Things To Consider for Investing in Low Duration Funds

You must consider these important factors before processing investment in low-duration funds:

  • Financial Goal: Analyze your financial goals before making an investment decision. Choose funds that help you meet the end goals. An important point to note is that you must not park your emergency funds in Low duration mutual fund schemes.
  • Returns: Low duration mutual funds have the potential to perform efficiently over a period of 6 months to 1 year. You must analyze the performance of your investments over this duration.
  • Investment Horizon: You must invest in short-term funds if you have a minimum investment horizon of 3 months. However, you can earn better returns over a longer duration
  • Risk Tolerance: Low duration mutual funds involve moderate risks and are not entirely risk-free. You must keep track of the degree of risk you are willing to take. Check the time horizon of your fund to evaluate an increase in its interest rate risk.
  • Fund Portfolio & Management: Conduct thorough research about the Fund House and Fund Manager before investing. It assures you that your funds are in safe hands
  • Expense Ratio and other costs: The fund house charges an annual amount for the management of your portfolio. This is called the Expense Ratio. This amount is calculated as per norms of the Securities and Exchange Board of India (SEBI). A fund house can charge a maximum 1.05% expense ratio for managing Low term fund schemes. It is recommended to track the expense ratio involved with your investment to avoid paying excess charges.
  • Tax Treatment for Low Duration funds: Short-term Capital Gains (STCG) on Low term funds are taxable on the basis of the income slab of the investor. No tax is applicable on the dividend earned by the investor. But you will be liable for a 20% tax after the benefit of indexation in the case of Long-Term Capital Gains (LTCG). The rate of tax on capital gains depends on the duration for which the units were held.
    However, from April 1st 2023, the LTCG benefit for debt mutual funds has been removed. Capital gains from the said date will be taxed as per the investor’s applicable income tax slab rate.

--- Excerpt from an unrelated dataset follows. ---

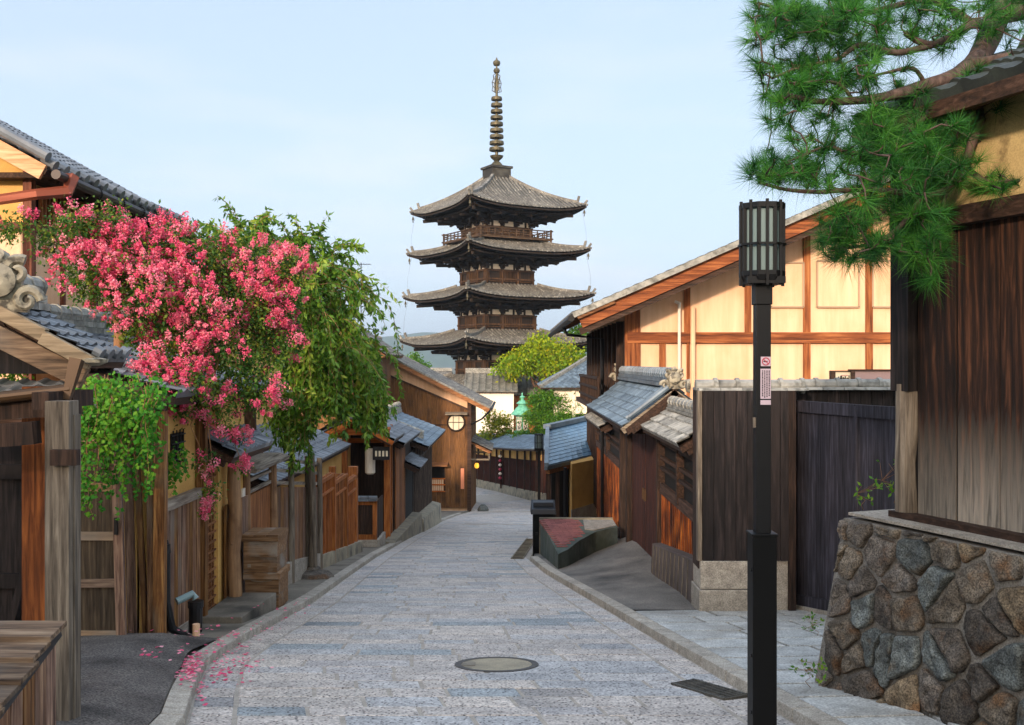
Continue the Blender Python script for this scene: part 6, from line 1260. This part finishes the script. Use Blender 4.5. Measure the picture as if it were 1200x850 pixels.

As we have seen, Low duration mutual funds are debt funds. It gives your money exposure in a range of money markets and debt securities if your portfolio duration is between 6 to 12 months. Low-term funds are the lowest risk ones among all other duration-based schemes. They still have a higher interest rate and credit risk when compared to liquid and overnight funds. Low-duration funds earn a good return through a combination of interest and capital gains on the debt holdings. You can select short term funds if you have a financial goal to be met within an investment horizon higher than 3 months. Investors can leverage the potential of these funds to earn a regular income with moderate risk. You can also use it as a medium to route funds in the equities market or other long-term funds.